Tuesday, June 30, 2015

Managing Emotional Reactivity


We know that when someone is reckless in their emotional reactivity, it damages relationships and has a huge impact on the organizational system.  Recovering from the impact of emotionally reactive comments can take months and sometimes even years.  

In trying to manage my own reactivity, I’ve noticed how easy it is to slip into when someone is “jokingly” name-calling either myself or a colleague or finding people to blame for a circumstance. 

This kind of behavior happens everywhere.  

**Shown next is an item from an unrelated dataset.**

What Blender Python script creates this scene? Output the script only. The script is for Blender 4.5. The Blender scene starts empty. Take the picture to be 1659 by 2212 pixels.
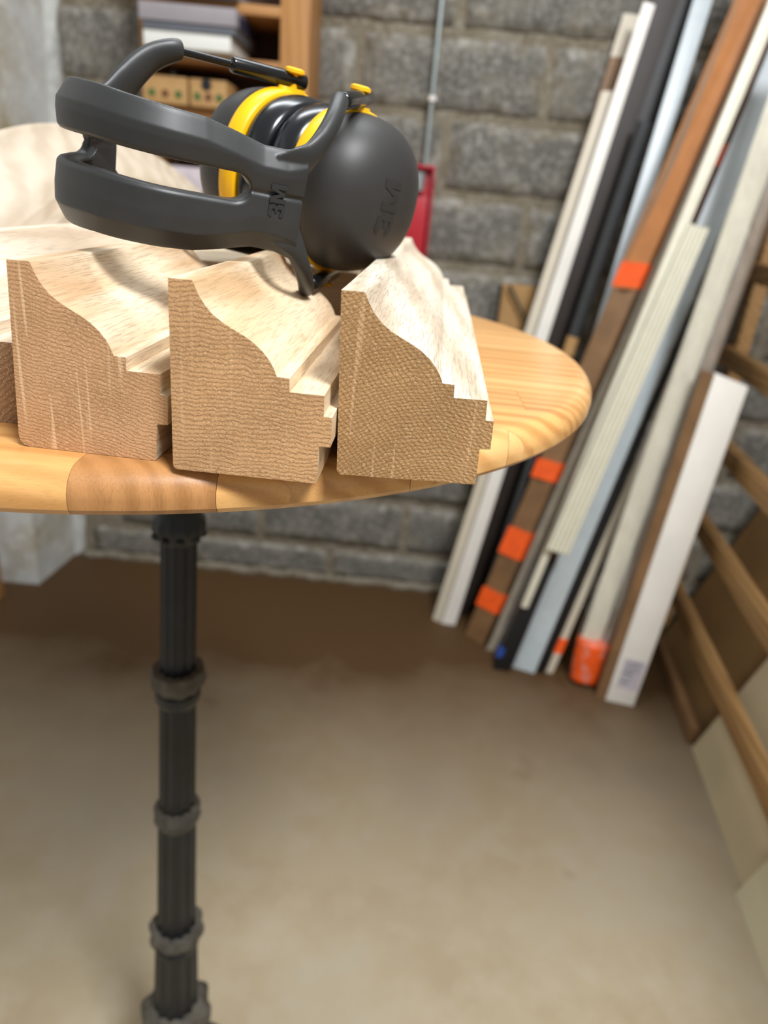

Managing emotional reactivity in favor of empathetic responses, one can model the leadership and respect for others that makes for happier organizational systems.  Earlier last week I was on a conference call with a group of peers in a volunteer organization that I help lead. Another leader of the group on the call felt that our non-leader volunteers (on the call) had not made adequate progress on an initiative and she expressed frustration at the other members of the group on the call saying, “So what you are telling me is that no one has done anything?… I’m sorry you guys are wasting my time.”  I could feel an anger reaction coming on. I saw her comments as disrespectful and not aligned with how I believe we should treat volunteers of our organization. 

I tried to manage my emotions on the call and I called her separately on her cell phone as soon as the call was over.  She continued to express frustration with the pace of our work.  I said, “You seemed very frustrated on the call.” Which she agreed. I said “When you told the other members of the group that they were wasting your time- it sounded shaming. And it’s not helpful.” ( My emotional reaction went something more like “Are you out of your #$&#% mind? Who do you think you are!!??”) I do think the message was better-received while managing the emotional reaction. She agreed that she was feeling overwhelmed and would never want to behave in a way that was counter-productive. On her own she eventually decided to write an apology to the members of the group.